Eppure pochi minuti, e la conversazione si avvia, in modo spontaneo. Tra una presentazione e l’altra tastiamo il tavolo, e gli oggetti davanti a noi. Inizio a pensare che la scelta dei pantaloni bianchi non sia stata in effetti molto azzeccata.
Paolo e i suoi colleghi si muovono con esperienza, mi domando come facciano a comunicare tra loro, a non scontrarsi, a ritrovarsi.
Abitudini, ordine condiviso, ci risponde la nostra guida: io però penso che sia necessario essere speciali.
Mi sento meglio, nel locale c’è un piano bar. Fantastico! E che estro…
Le note addolciscono i miei pensieri, ascolto le voci, guardo nel piatto (con le mani…) cosa mi aspetta. Mi gusto la cena, come non mi era mai capitato di fare.
È difficile, ma non impossibile, mi ripeto, e Alice affronta tutto questo tutti i giorni. Mi commuove l’idea della mia befanella che mi parla dei suoi miti musicali, e di questo o di quel compagno, senza averli mai visti.
Eppure sento che lei sì che li vede, e li conosce: non è retorica, lei può apprezzare nel profondo una persona, e non lasciarsi incantare dall’aspetto.
Sento di stimarla ancora di più, lei e tutti coloro che nelle sue condizioni, a vario titolo camminano per le strade caotiche di questo mondo di immagini e velocità.
Il mio respiro si sintonizza sulla musica, sono serena. Il vedere, per il momento, non mi manca: io so che questa condizione finirà. E per ora non mi serve: sto parlando con calma, e mi sto diver-tendo con persone che non conosco, che non vedo, e che probabilmente non vedrò mai più, ma che hanno condiviso con me un momento, un assaggio di vita inedito, che resterà chiuso nella parola esperienza, o volerà attraverso i nostri racconti.
La cena finisce, ci riaccompagnano verso l’esterno; ho l’occasione per esplorare le mani di Paolo, lui complice mi lascia fare. È una mano che non scorderò.
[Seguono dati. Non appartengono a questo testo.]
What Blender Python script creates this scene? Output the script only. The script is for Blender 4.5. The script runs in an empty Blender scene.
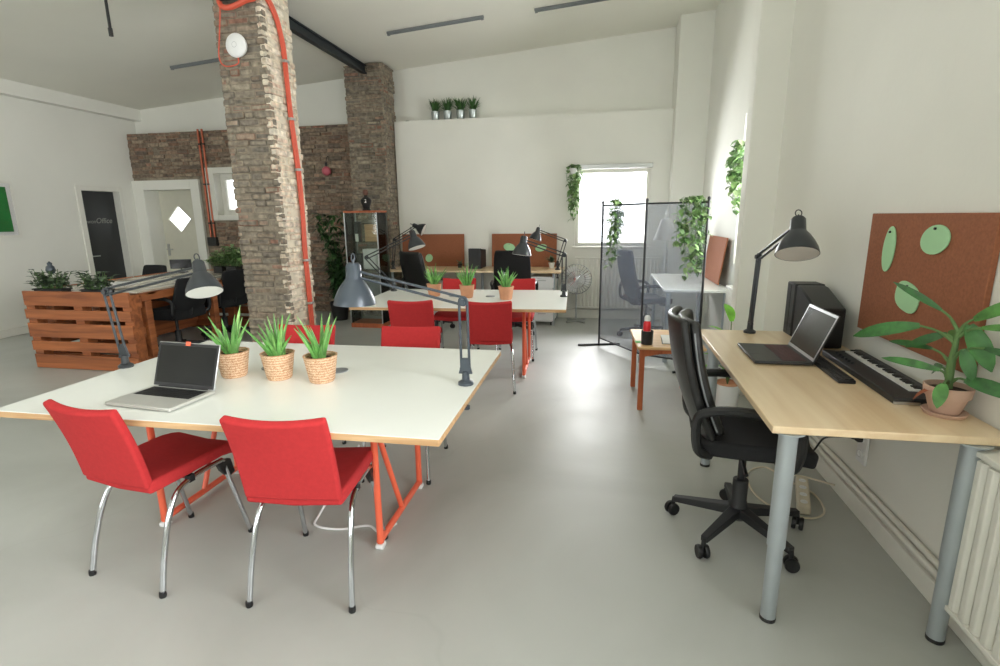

All’uscita la luce mi investe, tutto riprende forma troppo velocemente, gli occhi mi fanno male. Guardo le persone intorno a me e mi chiedo chi siano, le riconosco dalla voce, una voce che mi racconta di questa esperienza, del percorso dall’angoscia allo stupore, di persone che sfidano la vita ogni giorno, e ogni giorno ci ricordano che non è indispensabile la vista per guardare oltre.